The invitation wording is up to you, too. Generally, when the couple issues
the invitations, the names of the hosts are omitted. For example, the
wording might be, "The honour of your presence is requested at the reaffirmation
of the wedding vows of...." However, if your kids, family members, or
friends are hosting, consider beginning the invitation with "The children/family/friends
of [couple] request...." This might be a chance for those who couldn't
attend your original wedding to participate. You may wish to convey by
word of mouth that gifts are out of the question. Or, if a particular
charity is close to your heart, you may request that in lieu of gifts,
guests may consider making a small donation instead.
On Ceremony
Duplicate the original ceremony, from the location and officiant, to the
music and the vows. Or start from scratch. You may wish to re-exchange
your original rings, or use this opportunity to replace them with new
ones. It can be fun to reunite the original wedding party, or you may
prefer to honor your children and family with attendant roles. If you
read standard vows the first time around, this is a great chance to create
your own, full of special memories of your life together. You might ask
your children, family, or friends for their thoughts, or let them write
their own tributes to be read during the ceremony.

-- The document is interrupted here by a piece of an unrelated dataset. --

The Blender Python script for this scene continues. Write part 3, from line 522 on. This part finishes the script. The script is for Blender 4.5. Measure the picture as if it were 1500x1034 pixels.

Because there are no legal requirements for a vows renewal, choose any
officiant you want, or choose not to have one at all. Typically the couple
doesn't walk down the aisle at a renewal, nor does anyone give the bride
away. But again -- anything goes. Renewal of vows can be held in conjunction
with a regular worship service, or without religious association at all.
Feel free to hold your renewal ceremony in a house of worship, at home
in your garden, a castle, a courtyard, a gazebo, a sandy beach, or anywhere
you feel comfortable.
Party On
Celebrate, celebrate; dance to the music! You have been making beautiful
music together for years; here is your chance to share it with those you
love. Your wish is your command, whether it's a private dinner at home,
or a complete reception containing all the elements of a typical wedding
event. You can have your cake and eat it too, a round of toasts celebrating
your life together, and tributes to friends and family, old and new. Consider
incorporating photography, such as your original wedding album, your elopement
or honeymoon photos, a video or photo collage of your life together. Have
a photographer document the event. And feel free to dance the night away.
Top it all off with a second honeymoon, in the original spot or an exciting
new location. As a wedding is a symbol of a new beginning, a renewal of
vows is a symbol of things past, present and future. Whether you celebrate
what began long ago, or just yesterday, here's to you. May you feel that
tingling of hope and excitement all over again!